The film’s plot remains true to the stressful events of the Battle of Dunkirk. The leaflets seen at the beginning of the film, other than being in color, hold the same message of the leaflets of the German army. Nolan also made sure that the characters in the film held a true role in the battle. We see that Styles’ ‘Alex,’ Whitehead’s ‘Tommy,’ and Kenneth Branagh’s ‘Commander Bolton’ were all based off actual allied soldiers.

The Glass Castle

Eleven years after the release of Author Jeannette Walls’ best-selling memoir the Glass Castle made it to the big screen.
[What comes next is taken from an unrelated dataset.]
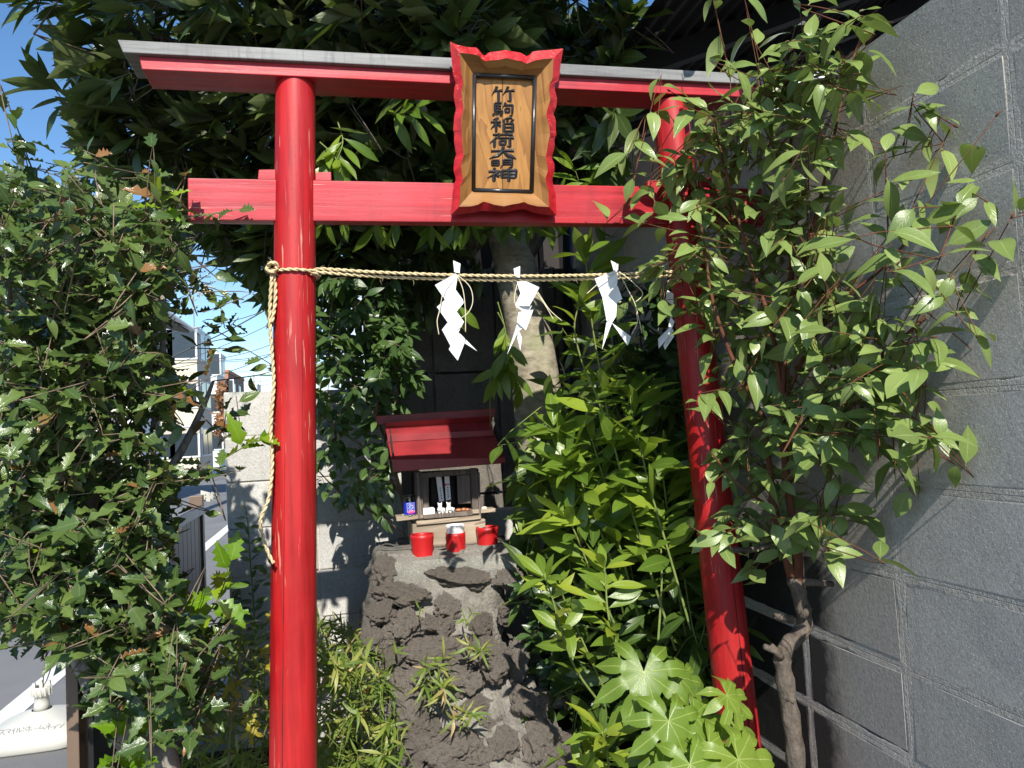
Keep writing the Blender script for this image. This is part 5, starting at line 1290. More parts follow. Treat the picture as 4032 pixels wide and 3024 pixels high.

Since its opening on Aug. 11, it brought in almost $16 million worldwide.

Brie Larson plays adult Jeannette, Woody Harrelson plays Jeannette’s father ‘Rex,’ and Naomi Watts plays Rosemary, Jeannette’s mother, keeping the audience on the edge of their seats with the dramatic telling of Walls’ dysfunctional family.

So how does the film compare to the memoir? The Glass Castle movie’s plot stays true to the memoir’s plot. The only real differences being the first scene ( the film opens in a different time of Walls’ life than the book), her fiancé wasn’t wealthy New Yorker David, but Eric Goldberg, and most importantly, the film cuts out a large majority of Walls’ life- her siblings. Throughout the memoir, Walls addresses her closeness with her siblings as they grow up in their eccentric lifestyle.

“I cried when I saw Woody Harrelson in character for the first time on the set. It was a very dramatic scene. It was Brie Larson—that would be me—coming down the stairs, and he asked her to stay. I love Woody Harrelson. He is a fine actor. I thought he’d do fine in the role, but when I saw him in character, I gasped. I gasped kind of loudly. Luckily, I was far enough away that he didn’t hear me. I was shaking, because he had the body language,” Walls said in an interview with Vanity Fair magazine.